In Creecy v. Pearce, 69 N .C., 69, we find, in the opinion by Chief Justice Pearson:

“A widow as against the legatees or distributees has an equity for exoneration, that is, to have a debt of her husband, which is a charge upon the land, paid out of the personal estate, it being the primary fund for the payment of debts. So a widow as against the devisees or heirs has an equity for exoneration.” Carson v. Cooper, 63 N. C. Rep., 386. Smith v. Gilmer, 64 N. C. Rep., 546.
“In this case the question is in regard to the right of the widow as against creditors of her husband. But for the mortgage on the land to secure the debt due to Roberts, the right of dower has priority over creditors in respect to the real estate. Suppose the widow relieves the land from this incumbrance, and take an assignment of the Roberts *510debt, she then stands in his shoes, and has a right to have the land sold, and proceeds of sale applied for the exoneration of her right to dower. This is clear, and there is no difficulty in respect to the land. * * *
“The judgment in the' Court below will be modified so as to direct a sale of the two-thirds of the land not embraced by the dower, and the reversion in the other third, the proceeds of sale to be applied to the Roberts debt, and the residue of the Roberts debt to be paid ratably out of the personal estate in the course of administration, and, if there be still any part of the Roberts debt unsatisfied, it will be a charge on the dower land.”
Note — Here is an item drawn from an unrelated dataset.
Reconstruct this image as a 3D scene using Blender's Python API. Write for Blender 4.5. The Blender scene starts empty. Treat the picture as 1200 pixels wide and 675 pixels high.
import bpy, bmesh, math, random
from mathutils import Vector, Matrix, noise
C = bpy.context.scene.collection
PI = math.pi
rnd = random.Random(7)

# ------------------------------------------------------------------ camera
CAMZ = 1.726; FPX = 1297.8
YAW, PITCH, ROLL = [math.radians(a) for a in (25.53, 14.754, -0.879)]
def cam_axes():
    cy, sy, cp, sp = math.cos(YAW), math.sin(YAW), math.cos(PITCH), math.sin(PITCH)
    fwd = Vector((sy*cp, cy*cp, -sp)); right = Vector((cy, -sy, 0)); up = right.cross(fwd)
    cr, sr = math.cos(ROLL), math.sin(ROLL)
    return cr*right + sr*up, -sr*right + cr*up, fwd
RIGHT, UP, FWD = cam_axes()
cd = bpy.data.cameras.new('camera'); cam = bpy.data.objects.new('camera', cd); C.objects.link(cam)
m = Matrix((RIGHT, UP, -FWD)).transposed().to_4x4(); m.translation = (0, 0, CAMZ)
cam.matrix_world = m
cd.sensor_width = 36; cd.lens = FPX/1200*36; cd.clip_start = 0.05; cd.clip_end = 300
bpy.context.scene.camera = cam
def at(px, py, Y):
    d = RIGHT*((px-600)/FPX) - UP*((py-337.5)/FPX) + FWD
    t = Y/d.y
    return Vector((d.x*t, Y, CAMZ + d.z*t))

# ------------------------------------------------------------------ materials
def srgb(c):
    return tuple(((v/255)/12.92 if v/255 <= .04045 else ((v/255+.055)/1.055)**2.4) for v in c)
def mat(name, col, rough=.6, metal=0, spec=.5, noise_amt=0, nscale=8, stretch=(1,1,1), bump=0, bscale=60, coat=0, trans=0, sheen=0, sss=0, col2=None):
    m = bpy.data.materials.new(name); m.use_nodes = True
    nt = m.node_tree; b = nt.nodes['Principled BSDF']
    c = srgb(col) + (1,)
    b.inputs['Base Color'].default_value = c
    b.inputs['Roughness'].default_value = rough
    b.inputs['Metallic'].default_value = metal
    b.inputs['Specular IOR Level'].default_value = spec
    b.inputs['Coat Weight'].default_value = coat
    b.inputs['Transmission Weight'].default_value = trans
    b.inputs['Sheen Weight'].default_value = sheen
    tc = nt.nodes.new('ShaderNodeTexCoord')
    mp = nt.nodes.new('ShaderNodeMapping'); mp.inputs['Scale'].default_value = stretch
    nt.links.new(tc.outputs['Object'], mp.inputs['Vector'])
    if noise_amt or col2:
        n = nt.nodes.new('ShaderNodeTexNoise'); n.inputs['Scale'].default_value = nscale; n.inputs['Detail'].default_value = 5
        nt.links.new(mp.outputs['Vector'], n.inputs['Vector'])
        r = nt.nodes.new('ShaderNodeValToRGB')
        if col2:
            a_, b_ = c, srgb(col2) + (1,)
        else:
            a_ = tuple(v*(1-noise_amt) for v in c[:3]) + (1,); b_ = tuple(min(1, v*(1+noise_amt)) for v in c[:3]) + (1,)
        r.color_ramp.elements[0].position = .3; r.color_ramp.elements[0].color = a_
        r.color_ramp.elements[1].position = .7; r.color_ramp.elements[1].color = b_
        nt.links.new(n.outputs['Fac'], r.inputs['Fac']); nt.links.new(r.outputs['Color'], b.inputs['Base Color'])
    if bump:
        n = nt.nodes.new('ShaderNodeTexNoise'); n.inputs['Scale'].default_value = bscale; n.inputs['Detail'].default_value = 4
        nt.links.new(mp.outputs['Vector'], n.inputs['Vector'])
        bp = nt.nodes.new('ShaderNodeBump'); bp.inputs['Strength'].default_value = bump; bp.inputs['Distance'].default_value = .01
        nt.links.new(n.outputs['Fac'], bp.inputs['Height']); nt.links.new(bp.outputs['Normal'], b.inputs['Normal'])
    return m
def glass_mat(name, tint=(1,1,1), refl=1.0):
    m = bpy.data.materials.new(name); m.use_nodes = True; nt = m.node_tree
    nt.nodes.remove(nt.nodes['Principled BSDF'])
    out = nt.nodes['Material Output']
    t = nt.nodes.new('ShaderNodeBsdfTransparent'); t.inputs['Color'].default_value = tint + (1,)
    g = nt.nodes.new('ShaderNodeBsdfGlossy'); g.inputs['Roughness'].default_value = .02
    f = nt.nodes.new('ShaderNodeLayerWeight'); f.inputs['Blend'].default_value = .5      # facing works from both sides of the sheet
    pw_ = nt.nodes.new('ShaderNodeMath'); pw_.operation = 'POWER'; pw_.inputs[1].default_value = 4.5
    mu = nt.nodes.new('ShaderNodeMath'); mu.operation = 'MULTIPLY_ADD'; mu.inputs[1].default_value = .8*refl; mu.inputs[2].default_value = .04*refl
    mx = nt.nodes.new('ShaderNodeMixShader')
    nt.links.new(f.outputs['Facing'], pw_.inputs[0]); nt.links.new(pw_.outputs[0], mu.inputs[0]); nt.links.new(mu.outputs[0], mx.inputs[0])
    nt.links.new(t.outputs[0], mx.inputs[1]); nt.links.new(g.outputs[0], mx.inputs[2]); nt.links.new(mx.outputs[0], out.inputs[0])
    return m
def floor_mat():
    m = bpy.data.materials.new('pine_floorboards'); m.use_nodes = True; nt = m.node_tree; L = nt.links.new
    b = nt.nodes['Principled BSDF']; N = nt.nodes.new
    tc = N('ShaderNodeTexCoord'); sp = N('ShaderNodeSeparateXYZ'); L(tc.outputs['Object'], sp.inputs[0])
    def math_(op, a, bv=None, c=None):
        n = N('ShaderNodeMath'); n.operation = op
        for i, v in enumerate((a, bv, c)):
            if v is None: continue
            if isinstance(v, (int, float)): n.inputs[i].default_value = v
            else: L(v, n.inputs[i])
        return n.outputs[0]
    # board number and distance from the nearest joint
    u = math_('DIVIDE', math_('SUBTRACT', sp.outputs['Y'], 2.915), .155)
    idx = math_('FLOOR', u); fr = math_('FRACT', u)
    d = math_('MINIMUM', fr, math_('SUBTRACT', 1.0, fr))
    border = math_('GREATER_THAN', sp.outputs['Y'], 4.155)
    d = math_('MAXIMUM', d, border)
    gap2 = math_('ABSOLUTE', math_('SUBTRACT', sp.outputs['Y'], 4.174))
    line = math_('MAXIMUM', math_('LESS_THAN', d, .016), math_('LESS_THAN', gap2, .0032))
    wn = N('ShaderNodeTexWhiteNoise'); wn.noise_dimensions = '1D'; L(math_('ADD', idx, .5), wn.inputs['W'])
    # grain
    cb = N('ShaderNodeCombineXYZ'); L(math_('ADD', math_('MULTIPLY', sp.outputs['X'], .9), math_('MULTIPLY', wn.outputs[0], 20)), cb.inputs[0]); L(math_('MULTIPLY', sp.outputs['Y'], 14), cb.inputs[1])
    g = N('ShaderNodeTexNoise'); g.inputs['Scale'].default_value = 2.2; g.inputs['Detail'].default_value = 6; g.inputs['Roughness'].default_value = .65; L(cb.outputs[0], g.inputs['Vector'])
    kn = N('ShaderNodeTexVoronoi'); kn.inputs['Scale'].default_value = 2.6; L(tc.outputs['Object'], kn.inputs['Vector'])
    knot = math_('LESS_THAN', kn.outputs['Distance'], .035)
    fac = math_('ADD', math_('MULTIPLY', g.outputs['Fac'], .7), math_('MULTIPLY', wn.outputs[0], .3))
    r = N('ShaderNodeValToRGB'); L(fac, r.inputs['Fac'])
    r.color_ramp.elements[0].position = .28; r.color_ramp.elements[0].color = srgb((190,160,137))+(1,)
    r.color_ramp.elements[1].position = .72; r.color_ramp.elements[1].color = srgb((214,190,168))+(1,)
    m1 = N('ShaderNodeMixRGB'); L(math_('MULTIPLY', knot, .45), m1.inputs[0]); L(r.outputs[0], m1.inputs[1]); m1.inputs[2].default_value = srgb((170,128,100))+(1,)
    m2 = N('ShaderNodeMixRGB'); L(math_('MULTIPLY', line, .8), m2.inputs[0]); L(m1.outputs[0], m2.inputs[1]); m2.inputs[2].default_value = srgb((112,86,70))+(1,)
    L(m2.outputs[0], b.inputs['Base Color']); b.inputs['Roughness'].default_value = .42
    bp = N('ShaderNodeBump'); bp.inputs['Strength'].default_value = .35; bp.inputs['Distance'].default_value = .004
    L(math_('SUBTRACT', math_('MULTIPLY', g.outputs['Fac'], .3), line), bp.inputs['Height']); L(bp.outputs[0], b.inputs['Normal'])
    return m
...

We do not think that the appellant is estopped in her claim of dower that Turner purchased the mortgage given by her husband to her for $7,000; this mortgage contained no renunciation of dower by Mrs. Clark. Turner purchased the mortgage after Mrs. Clark had filed and presented her claim for dower, and the law does not require a widow to give notice of her claim of dower. Miller v. Bank, 49 S. C., 432; 27 S. E., 514; 61 Am. St. Rep., 821.

Dower can only be renounced in the manner provided by statute. Townsend v. Brown, 16 S. C., 99. Jeffries v. Allen, 29 S. C., 507; 7 S. E., 828. McKenzie v. Sifford, 52 S. C., 108; 29 S. E., 388. Brown v. Pechman, 53 S. C., 4; 30 S. E., 586. Moon v. Bruce, 63 S. C., 129; 40 S. E., 1030. Drury v. Foster, 69 U. S. (2 Wall.), 34; 17 L. Ed., 780. Park on Dower, 5. Rannells v. Gerner, 80 Mo., 474. Herman on Estoppel, § 581. Lowell v. Daniels, 2 Gray (Mass.), 161; 61 Am. Dec., 448.

The appellants’ exceptions are sustained and order appealed from reversed.

Messrs. Justices Eraser and Cothran concur. Mr. Justice Marion dissents. Mr. Chibe Justice Gary did not participate.